Net profit in October-December at Rs 604.08 crore was 64 per cent lower compared to Rs 1,679.4 crore in the same period a year ago, the company said in a statement.
The profit was impacted by "lower off take of long-term contracted LNG by power and fertiliser plants," it said.
Liquefied natural gas (LNG) from Qatar is imported on a long-term contract at close to USD 13 per million British thermal unit whereas the same fuel is available in the spot or current market at about USD 7. This has lead to a situation where users prefer buying spot LNG rather than Qatar gas.
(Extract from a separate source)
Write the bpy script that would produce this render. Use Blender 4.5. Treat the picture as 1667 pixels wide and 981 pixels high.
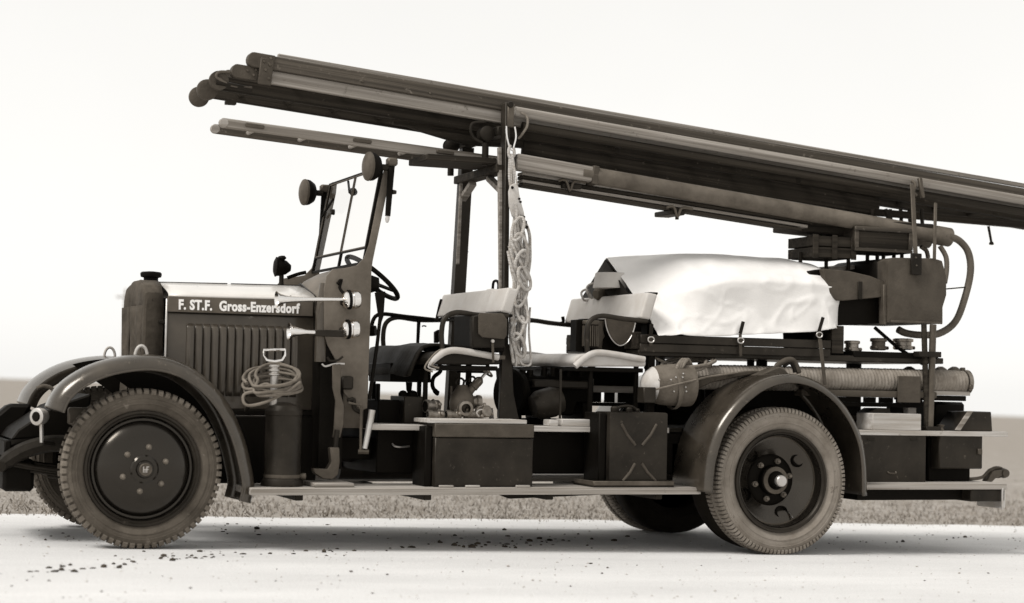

Pre-tax profit from marketing of natural gas fell to one-tenth. It was Rs 505.36 crore in third quarter of previous fiscal and this year it was just Rs 51.14 crore.
Net profit in Q3 was also impacted by Rs 500 crore fuel subsidy, the company said.
GAIL and other oil and gas producers like ONGC have to bear a portion of revenue that state retailers lose on selling LPG and kerosene at government controlled rates. GAIL had in the second quarter ended September 30 did not account for the Rs 500 crore fuel subsidy, which it has paid in the third quarter.
GAIL said profit was also lower due to reduction in domestic gas availability by over 5 million standard cubic meters per day and higher feedstock cost for petrochemicals.
Revenue fell from Rs 16,246.71 crore in quarter ended December 31, 2013, to Rs 15,109.7 crore in the third quarter of current fiscal.
While sale from petrochemical business increased by 7 per cent to Rs 1,246 crore, revenues from LPG and liquid hydrocarbons business fell to Rs 1,054 crore from Rs 1,933 crore in the corresponding period of last year.
GAIL said natural gas sales fell to 74.08 mmscmd from 79.74 mmscmd in third quarter of last fiscal.
It said the company board today could not take up payment of interim dividend for the 2014-15.